All governments have people working for them who leak. All oppositions use the information leaked to them. All governments get cross about it and set up leak inquiries. Under the last Conservative government two civil servants were prosecuted for leaking. With 20:20 hindsight I think the juries concerned were probably right to convict Sarah Tisdall and acquit Clive Ponting.
But the arrest of a senior opposition MP for being the recipient of leaked information is new. And to see members of the present government alternating between pretending it is nothing to do with them and trying to smear Damian Green, when most of them from the Prime Minister down had done exactly the same sort of thing in opposition, is quite nauseating. These people are not fit to run our country.

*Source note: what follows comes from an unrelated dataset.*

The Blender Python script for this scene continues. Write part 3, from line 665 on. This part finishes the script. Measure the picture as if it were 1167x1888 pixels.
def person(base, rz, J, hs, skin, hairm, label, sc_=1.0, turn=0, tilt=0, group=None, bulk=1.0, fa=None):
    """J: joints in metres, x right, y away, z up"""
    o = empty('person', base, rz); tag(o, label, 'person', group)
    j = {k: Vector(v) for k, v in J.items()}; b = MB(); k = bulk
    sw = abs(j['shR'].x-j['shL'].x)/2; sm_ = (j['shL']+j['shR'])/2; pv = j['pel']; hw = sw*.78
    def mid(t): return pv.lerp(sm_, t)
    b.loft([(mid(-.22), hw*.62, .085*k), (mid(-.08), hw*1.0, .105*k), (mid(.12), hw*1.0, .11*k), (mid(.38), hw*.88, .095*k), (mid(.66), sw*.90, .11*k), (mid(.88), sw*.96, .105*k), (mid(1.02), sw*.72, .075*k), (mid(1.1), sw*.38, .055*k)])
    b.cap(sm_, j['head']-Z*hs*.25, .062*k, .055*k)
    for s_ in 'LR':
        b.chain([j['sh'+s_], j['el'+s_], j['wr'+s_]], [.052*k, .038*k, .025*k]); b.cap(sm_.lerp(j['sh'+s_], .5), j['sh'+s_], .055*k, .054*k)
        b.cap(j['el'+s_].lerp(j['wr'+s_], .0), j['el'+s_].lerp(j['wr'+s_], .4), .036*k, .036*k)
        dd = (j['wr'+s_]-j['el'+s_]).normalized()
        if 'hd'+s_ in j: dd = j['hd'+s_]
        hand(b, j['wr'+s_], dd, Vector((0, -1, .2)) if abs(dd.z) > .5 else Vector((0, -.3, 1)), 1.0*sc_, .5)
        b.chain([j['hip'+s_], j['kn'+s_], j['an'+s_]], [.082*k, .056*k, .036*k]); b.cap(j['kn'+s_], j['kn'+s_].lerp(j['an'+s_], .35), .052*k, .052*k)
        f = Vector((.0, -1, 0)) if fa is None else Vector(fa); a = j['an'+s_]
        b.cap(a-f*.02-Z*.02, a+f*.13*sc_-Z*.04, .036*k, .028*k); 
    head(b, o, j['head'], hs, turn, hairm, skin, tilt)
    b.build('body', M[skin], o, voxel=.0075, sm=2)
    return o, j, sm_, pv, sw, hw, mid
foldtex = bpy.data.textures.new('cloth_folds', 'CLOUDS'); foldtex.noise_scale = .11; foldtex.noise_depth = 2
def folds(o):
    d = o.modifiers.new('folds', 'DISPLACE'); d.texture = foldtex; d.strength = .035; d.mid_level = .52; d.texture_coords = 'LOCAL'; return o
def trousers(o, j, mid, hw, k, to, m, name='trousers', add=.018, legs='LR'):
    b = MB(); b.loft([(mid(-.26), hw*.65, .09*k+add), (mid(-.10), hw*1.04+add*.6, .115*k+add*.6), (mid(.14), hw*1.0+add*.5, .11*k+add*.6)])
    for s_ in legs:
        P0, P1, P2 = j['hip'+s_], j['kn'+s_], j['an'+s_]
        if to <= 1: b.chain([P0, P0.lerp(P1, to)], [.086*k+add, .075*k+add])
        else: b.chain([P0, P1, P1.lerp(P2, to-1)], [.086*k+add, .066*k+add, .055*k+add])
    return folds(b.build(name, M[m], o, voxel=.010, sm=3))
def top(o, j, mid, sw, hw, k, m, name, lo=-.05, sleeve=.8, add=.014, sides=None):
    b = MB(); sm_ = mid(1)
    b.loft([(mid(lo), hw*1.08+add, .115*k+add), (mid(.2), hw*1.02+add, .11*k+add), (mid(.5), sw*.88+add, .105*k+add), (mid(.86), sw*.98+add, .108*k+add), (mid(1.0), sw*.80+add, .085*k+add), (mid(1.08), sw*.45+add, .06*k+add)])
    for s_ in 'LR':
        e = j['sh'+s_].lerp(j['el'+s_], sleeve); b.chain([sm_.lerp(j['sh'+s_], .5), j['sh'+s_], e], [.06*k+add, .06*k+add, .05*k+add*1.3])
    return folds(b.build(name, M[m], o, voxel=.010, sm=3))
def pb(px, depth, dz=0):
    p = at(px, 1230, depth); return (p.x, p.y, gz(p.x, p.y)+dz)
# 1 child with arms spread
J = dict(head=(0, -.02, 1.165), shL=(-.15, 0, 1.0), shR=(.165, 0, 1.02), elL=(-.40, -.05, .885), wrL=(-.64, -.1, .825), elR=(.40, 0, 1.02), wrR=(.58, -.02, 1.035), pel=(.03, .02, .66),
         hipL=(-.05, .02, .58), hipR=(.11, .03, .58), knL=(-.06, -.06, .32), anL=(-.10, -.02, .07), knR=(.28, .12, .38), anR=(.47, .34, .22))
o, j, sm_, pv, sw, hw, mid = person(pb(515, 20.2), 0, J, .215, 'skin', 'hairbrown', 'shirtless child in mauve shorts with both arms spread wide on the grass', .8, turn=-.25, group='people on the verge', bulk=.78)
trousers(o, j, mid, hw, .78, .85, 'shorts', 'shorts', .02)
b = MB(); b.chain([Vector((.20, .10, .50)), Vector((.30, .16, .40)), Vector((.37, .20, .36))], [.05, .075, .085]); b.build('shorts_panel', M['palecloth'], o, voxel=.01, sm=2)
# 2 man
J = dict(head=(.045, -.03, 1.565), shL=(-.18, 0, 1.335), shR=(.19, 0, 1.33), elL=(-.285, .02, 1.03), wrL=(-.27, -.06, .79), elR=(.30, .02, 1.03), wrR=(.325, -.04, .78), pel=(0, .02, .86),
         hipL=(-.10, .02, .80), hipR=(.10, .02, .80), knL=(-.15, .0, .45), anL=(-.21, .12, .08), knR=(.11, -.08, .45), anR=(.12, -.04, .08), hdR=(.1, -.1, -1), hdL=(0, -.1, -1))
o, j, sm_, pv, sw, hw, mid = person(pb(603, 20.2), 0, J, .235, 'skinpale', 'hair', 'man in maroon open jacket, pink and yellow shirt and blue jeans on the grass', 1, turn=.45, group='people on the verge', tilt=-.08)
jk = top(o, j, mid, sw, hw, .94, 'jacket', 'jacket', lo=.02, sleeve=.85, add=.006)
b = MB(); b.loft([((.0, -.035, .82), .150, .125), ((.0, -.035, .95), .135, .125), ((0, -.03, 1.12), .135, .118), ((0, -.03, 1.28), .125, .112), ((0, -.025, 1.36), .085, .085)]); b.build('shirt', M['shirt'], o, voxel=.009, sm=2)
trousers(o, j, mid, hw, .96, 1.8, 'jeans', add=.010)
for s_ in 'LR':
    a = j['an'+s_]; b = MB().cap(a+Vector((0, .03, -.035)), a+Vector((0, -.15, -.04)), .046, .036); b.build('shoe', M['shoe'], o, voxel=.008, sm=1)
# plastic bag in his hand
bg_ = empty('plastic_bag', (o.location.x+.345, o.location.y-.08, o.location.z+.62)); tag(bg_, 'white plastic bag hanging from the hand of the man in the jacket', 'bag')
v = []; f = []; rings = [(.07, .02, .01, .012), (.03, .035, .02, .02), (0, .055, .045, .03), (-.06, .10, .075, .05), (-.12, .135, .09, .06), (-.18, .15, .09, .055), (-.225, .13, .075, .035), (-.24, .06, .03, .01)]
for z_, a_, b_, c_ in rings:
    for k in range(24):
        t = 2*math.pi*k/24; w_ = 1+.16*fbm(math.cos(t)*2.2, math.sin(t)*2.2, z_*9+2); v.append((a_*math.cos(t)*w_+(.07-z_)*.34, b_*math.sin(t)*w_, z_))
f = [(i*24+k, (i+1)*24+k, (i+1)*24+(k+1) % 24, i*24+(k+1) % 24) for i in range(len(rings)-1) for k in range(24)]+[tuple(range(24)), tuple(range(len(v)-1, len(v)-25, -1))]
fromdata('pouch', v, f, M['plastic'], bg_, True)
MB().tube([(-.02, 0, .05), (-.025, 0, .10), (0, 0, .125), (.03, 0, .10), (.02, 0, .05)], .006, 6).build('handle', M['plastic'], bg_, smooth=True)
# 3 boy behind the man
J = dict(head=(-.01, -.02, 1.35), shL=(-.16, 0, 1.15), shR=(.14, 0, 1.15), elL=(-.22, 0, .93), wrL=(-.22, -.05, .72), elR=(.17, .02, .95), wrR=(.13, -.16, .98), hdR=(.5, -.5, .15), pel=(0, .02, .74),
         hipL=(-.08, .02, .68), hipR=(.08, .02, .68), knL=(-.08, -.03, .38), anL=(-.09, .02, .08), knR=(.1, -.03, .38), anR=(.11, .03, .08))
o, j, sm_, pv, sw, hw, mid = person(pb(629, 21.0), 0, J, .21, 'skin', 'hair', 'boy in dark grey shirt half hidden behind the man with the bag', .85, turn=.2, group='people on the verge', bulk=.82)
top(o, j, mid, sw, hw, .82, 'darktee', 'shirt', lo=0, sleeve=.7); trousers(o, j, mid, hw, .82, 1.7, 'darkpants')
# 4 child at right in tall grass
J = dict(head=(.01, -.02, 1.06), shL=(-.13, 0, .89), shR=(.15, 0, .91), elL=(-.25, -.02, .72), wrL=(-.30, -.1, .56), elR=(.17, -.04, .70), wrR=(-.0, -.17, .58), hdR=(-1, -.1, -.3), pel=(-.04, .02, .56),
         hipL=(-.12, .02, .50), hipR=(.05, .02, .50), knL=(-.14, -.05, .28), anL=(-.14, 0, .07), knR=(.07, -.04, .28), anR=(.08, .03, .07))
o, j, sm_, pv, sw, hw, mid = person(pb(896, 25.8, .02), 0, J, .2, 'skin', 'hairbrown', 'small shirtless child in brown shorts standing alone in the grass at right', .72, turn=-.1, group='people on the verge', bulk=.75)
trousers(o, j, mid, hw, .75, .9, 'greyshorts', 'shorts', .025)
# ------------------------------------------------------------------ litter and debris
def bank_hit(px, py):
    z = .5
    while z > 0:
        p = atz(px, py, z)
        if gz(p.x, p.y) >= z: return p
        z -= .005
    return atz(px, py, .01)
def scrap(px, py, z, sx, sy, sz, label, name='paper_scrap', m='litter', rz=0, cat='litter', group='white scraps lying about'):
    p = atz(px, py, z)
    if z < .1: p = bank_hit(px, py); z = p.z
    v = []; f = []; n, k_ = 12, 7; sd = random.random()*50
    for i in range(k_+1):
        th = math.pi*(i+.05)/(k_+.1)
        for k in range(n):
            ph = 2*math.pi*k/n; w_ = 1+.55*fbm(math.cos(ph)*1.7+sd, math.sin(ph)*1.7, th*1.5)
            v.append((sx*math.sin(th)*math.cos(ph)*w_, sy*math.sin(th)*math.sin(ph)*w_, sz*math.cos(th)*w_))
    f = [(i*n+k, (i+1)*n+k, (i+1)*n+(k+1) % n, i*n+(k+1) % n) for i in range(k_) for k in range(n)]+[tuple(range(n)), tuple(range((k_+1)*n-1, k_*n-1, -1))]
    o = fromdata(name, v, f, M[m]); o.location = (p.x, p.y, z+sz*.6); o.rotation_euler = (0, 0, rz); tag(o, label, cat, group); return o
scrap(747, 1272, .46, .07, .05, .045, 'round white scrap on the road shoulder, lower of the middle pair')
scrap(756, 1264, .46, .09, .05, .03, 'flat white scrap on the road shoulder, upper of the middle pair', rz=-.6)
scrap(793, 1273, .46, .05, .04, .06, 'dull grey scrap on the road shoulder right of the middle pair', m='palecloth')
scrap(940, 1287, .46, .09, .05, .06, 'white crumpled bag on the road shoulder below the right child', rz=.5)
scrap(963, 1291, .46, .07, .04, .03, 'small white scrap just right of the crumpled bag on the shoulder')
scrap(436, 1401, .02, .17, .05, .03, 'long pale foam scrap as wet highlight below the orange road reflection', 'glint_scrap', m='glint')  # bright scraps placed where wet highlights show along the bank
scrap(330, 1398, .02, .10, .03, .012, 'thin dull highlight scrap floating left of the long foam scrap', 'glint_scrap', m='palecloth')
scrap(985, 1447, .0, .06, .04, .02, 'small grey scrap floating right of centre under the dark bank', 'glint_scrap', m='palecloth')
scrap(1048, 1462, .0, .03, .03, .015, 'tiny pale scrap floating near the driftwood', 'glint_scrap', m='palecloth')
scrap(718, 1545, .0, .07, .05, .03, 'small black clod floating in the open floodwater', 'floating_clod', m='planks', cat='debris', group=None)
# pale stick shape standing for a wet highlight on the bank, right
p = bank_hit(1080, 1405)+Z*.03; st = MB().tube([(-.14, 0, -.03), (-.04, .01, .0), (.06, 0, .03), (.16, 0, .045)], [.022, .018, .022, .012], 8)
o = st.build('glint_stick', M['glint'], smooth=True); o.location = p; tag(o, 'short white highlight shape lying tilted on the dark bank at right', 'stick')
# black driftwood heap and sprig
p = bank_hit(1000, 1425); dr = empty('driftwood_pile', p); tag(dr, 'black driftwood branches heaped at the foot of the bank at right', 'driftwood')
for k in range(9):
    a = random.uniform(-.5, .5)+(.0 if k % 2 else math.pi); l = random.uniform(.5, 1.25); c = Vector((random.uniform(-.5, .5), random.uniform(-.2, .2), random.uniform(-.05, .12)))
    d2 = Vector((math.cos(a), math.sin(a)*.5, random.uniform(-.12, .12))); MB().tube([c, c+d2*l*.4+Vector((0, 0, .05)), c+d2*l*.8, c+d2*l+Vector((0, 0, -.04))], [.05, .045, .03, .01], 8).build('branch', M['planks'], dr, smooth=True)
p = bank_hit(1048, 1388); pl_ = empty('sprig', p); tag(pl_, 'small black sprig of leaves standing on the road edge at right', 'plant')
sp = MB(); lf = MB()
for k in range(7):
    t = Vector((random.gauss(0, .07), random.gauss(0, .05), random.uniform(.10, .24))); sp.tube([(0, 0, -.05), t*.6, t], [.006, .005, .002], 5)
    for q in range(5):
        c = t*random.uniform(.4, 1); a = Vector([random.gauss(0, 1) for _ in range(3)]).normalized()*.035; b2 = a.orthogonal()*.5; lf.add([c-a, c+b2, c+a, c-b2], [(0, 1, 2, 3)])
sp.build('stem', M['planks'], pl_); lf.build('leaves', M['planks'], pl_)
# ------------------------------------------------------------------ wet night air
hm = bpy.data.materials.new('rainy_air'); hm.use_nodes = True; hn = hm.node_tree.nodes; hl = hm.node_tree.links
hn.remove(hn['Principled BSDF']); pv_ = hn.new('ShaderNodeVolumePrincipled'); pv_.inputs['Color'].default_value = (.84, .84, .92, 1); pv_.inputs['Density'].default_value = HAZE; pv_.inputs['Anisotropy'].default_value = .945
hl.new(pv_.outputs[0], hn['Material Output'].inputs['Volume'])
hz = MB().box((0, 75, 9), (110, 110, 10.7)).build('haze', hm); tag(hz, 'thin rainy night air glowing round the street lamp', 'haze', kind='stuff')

Quentin Letts has a good article in today's Mail Online which you can read here. I particularly like the bits where he says:
"We might not be able to run an Empire any more, but by God the British Establishment can still organise a stitch-up.
"These tricksy little nuances – which kybosh the urgency of any inquiry and certainly make it party-political – were tucked away on yesterday's Order Paper. Some Opposition MPs, to their credit, actually read this highly technical document. On seeing the dirty work contained therein yesterday, these Hon Members promptly went loopy.
"Chris Huhne, for the Lib Dems, gave a magnificent defence of civil service leaks. I'm being serious. It really did happen. Foghorn Huhne, for once, roared like a trapped polar bear. His colleagues looked as stunned as the rest of us. Perhaps they should have elected him their leader, after all.
"Dominic Grieve, the donnish, 1950-ish figure who is now Shadow Home Secretary, did not just land bolshy Jacqui Smith in his net. He removed her fins and scales, filleted her, scraped out her guts and chucked her mermaid tail into the cat's lunch bowl, accusing her of 'wilful ignorance' and 'smear and spin'."